Provided data:
──────

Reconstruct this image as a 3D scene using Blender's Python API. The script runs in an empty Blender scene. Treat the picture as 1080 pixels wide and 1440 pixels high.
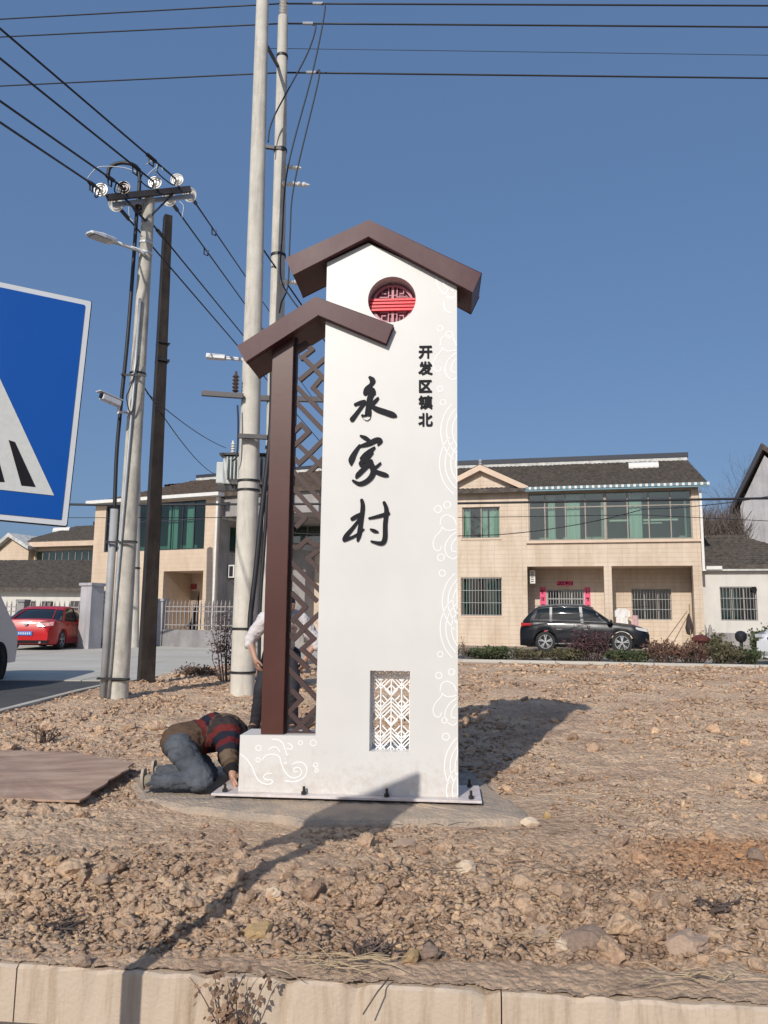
import bpy, bmesh, math, random
import numpy as np
from mathutils import Vector, Matrix, geometry
random.seed(7); rng = np.random.default_rng(7)
R = math.radians
SC = bpy.context.scene
COL = SC.collection

# ------------------------------------------------------------------ camera
FPX = 1082.0; HC = 1.25
TH = math.atan(150/1082.0); RO = 0.010
R0 = Vector((1,0,0)); U0 = Vector((0,-math.sin(TH),math.cos(TH))); FW = Vector((0,math.cos(TH),math.sin(TH)))
CR = R0*math.cos(RO)+U0*math.sin(RO); CU = U0*math.cos(RO)-R0*math.sin(RO)
CP = Vector((0,0,HC))
cd = bpy.data.cameras.new("camera"); cam = bpy.data.objects.new("camera", cd); COL.objects.link(cam)
cd.sensor_fit='VERTICAL'; cd.sensor_height=36.0; cd.lens=36*FPX/1440; cd.clip_start=0.05; cd.clip_end=2000
M = Matrix.Identity(4)
for i,v in enumerate((CR,CU,-FW)):
    for j in range(3): M[j][i]=v[j]
for j in range(3): M[j][3]=CP[j]
cam.matrix_world = M
SC.camera = cam
# ------------------------------------------------------------------ light
SUN_AZ = 21.7      # travel direction of light, degrees right of +Y
SUN_EL = 31.9
w = bpy.data.worlds.new("World"); SC.world = w; w.use_nodes = True
nt = w.node_tree; nt.nodes.clear()
sky = nt.nodes.new('ShaderNodeTexSky'); sky.sky_type='NISHITA'; sky.sun_disc=False
sky.sun_elevation=R(SUN_EL); sky.sun_rotation=R(180+SUN_AZ); sky.air_density=1.0; sky.dust_density=2.6; sky.ozone_density=3.0; sky.altitude=0
bg = nt.nodes.new('ShaderNodeBackground'); bg.inputs[1].default_value=0.105
wo = nt.nodes.new('ShaderNodeOutputWorld'); hz_=nt.nodes.new('ShaderNodeMix'); hz_.data_type='RGBA'; hz_.inputs[0].default_value=.56; hz_.inputs[7].default_value=(1.20,2.30,4.55,1)   # even winter haze over the whole sky
nt.links.new(sky.outputs[0],hz_.inputs[6]); nt.links.new(hz_.outputs[2],bg.inputs[0]); nt.links.new(bg.outputs[0],wo.inputs[0])
sd = bpy.data.lights.new("sun",'SUN'); sd.energy=3.7; sd.angle=R(0.53); sd.color=(1.0,0.945,0.87)
sun = bpy.data.objects.new("sun",sd); COL.objects.link(sun)
SDIR = Vector((math.sin(R(SUN_AZ))*math.cos(R(SUN_EL)), math.cos(R(SUN_AZ))*math.cos(R(SUN_EL)), -math.sin(R(SUN_EL))))
sun.rotation_euler = SDIR.to_track_quat('-Z','Y').to_euler()
sun.location=(-4,-6,8)
SC.view_settings.view_transform='Standard'; SC.view_settings.look='None'
SC.view_settings.exposure=0.0; SC.view_settings.gamma=1.0; SC.view_settings.use_curve_mapping=False
SC.render.engine='CYCLES'; SC.cycles.max_bounces=6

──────

The task: Starting at the top of the listing above, reproduce each line up to and including the one with "COL = SC.collection"; omit the pictures.

Completed task:
Reconstruct this image as a 3D scene using Blender's Python API. The script runs in an empty Blender scene. Treat the picture as 1080 pixels wide and 1440 pixels high.
import bpy, bmesh, math, random
import numpy as np
from mathutils import Vector, Matrix, geometry
random.seed(7); rng = np.random.default_rng(7)
R = math.radians
SC = bpy.context.scene
COL = SC.collection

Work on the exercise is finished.